Older properties tend to be leakier, but owners of listed homes must obtain special permission to make alterations — requiring them to navigate planning departments that have been cut drastically in recent years.

“There are some resourcing challenges for local governments . . . There’s an obvious caseload pressure on conservation officers,” said Victoria Thomson, head of national strategy at Historic England, the public body responsible for protecting listed buildings.

The English planning system, in which permissions are granted on a case-by-case basis, has advantages, “but without a definitive list of binding rules there can be scope for uncertainty”, she added.

Historic England, which is largely government funded and has a remit to preserve ancient monuments and historic buildings, has recently updated its guidance to owners of listed homes. But it does not free them from the requirement to gain specific permissions.

Where the body has expressed a view on whether alterations should generally be made easier, it has been conservative: while it was supportive of RBKC’s move to offer blanket permission for solar panels on listed homes in principle, it counselled against rapid or wide-ranging changes to the planning system.

The slow progress has left homeowners frustrated and vulnerable to soaring bills in the short term and potentially tougher energy performance regulations in the longer term.

Mark McCartney and his wife Mirjam Peternek-McCartney own a grade II-listed 17th century farmhouse in Warwickshire. Their district council, Stratford-on-Avon, has declared a climate emergency and set a target to reduce carbon emissions by 55 per cent by 2030.

“But the reality is quite different when you want to actually make changes to a house in order to reduce emissions. For instance, we are going to install a heat pump and solar but far from being encouraged we are met by obstacle after obstacle,” he said.

The regulatory inertia has serious consequences: household energy usage accounts for 22 per cent of all greenhouse gas emissions according to government data.

The country’s nearly-400,000 listed properties account for an outsize part of that.

To add double glazing, insulation or solar panels homeowners need to obtain listed building consent from their local council. Permission for small changes is granted in 92 per cent of cases, according to Historic England, but gaining it requires time, effort and money, with no guarantee of success.

“With listed buildings, you need the right kind of consent. That slows you down. It can take months to get permission. Across the country, that’s a problem,” said Alistair Watson, UK head of planning and environment at law firm Taylor Wessing.

The result is “relatively affluent [home] owners who are prepared to pay more not only to save energy costs but because it’s the right thing to do” are held back by the planning system, according to Cat Hoad, an interior designer focused on listed properties.

The national government has previously intervened to enable homeowners to alter their homes where there is a clear environmental goal. In 2015 it allowed owners of non-listed homes to attach solar panels to their roofs without specific permission.

But listed buildings require planning permission unless it is waived by local councils. According to the Local Government Authority, RBKC remains the only council to have simplified the approvals process.

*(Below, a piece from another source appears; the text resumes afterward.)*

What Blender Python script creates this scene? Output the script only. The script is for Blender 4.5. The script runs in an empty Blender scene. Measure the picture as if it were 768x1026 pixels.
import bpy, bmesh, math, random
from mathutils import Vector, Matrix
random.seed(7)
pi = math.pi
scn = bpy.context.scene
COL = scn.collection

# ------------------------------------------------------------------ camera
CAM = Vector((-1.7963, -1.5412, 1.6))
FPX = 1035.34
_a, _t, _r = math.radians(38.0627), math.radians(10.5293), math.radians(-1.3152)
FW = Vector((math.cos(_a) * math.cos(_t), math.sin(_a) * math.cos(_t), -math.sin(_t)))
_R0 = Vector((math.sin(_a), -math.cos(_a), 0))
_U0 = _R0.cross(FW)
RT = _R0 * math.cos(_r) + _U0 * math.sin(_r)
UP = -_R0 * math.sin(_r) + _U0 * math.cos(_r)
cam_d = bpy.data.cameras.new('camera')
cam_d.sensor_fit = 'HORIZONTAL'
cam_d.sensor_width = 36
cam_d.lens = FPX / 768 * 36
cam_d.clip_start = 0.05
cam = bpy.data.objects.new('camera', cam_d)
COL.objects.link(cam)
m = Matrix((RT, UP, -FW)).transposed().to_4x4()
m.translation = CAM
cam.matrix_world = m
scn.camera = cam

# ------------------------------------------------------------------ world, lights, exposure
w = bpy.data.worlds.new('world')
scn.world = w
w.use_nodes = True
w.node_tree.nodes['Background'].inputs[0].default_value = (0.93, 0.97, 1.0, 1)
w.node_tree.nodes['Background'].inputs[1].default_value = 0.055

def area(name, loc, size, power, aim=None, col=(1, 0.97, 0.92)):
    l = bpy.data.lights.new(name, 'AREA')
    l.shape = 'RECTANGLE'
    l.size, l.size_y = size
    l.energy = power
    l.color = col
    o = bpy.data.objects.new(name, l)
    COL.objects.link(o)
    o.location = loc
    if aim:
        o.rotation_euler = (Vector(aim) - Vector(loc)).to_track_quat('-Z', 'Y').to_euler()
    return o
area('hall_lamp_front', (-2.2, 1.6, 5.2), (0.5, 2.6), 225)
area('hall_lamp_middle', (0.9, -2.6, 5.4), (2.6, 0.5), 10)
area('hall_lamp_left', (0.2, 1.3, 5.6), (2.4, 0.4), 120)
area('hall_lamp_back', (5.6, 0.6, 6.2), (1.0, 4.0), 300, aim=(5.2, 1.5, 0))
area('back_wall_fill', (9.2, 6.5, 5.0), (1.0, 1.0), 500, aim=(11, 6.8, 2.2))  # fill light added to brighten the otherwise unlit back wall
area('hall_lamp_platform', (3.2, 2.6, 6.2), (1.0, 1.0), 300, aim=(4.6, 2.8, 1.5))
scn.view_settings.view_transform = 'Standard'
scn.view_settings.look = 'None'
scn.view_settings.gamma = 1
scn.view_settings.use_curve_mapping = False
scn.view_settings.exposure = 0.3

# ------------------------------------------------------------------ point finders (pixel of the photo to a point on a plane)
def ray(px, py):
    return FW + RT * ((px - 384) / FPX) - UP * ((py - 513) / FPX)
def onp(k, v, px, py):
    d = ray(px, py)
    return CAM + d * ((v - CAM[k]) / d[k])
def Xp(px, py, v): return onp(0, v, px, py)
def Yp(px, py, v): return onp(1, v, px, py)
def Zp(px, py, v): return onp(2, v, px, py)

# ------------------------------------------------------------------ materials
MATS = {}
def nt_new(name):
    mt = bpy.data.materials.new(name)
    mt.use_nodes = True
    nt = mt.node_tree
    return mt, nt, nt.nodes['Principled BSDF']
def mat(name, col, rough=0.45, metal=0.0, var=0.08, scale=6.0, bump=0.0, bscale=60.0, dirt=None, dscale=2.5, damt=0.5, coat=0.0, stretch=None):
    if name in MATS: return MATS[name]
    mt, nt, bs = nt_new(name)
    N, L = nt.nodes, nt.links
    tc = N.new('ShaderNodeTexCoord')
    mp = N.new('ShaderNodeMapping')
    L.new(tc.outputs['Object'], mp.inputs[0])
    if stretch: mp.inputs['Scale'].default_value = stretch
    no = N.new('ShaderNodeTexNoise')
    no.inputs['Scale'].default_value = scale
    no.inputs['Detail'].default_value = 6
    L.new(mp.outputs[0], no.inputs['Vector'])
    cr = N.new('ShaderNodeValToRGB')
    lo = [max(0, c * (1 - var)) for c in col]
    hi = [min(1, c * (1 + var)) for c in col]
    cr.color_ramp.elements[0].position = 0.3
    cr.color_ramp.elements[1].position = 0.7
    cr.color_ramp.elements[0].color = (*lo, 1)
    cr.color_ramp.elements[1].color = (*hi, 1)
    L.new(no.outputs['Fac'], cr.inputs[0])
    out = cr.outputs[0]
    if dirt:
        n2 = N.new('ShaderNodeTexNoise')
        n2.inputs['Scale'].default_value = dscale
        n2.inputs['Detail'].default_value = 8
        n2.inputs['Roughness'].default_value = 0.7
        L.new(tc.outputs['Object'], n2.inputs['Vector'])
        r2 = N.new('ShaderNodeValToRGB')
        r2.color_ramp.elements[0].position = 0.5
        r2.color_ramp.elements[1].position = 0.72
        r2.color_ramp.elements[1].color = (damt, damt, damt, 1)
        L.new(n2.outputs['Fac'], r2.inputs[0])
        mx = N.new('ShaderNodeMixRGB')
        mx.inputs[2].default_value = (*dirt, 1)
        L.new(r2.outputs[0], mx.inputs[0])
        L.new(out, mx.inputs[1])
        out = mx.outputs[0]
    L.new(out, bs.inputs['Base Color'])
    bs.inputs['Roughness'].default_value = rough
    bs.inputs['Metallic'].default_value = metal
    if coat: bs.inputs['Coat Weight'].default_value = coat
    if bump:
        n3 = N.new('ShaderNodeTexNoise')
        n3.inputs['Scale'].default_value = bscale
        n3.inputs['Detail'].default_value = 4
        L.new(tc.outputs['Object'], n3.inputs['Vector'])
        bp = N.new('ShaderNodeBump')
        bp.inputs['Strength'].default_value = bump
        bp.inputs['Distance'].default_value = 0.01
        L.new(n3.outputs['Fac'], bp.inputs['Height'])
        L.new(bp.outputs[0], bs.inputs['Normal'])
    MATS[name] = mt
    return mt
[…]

Solar panels on the roof of a property in Chelsea, London
Solar panels on the roof of a property in Chelsea, London © Naki/Alamy

Councillor David Renard, housing and environment spokesperson for the LGA, said councils recognised the importance of retrofitting old buildings but faced “challenges that arise from heritage buildings or older buildings with protected status”.

“To support councils’ net zero goals, there needs to be more widespread guidance across the UK about how to retrofit listed buildings,” he said.

The government’s levelling up and regeneration bill, currently making its way through parliament, could spur progress at the local level.

A recent Conservative amendment would require the government “to make regulations making it easier for owners of residential listed buildings to improve the energy efficiency of their buildings and, importantly, place requirements on Historic England to be supportive of such measures and efforts taken by residents”.

Richard Fuller, the MP who put forward the amendment, said it would bring relief for “a number of residents who live in listed buildings and are really concerned that restrictions stop them from insulating their homes or making other changes that might be needed to comply with future legislation”.

But even if the new clause makes its way in the bill, it is unlikely to be a silver bullet. Fuller’s amendment calls for “greater clarity, advice and support on how residential listed properties can improve their energy efficiency”, but “does not provide any detail on what this might look like and how it would work,” according to the LGA.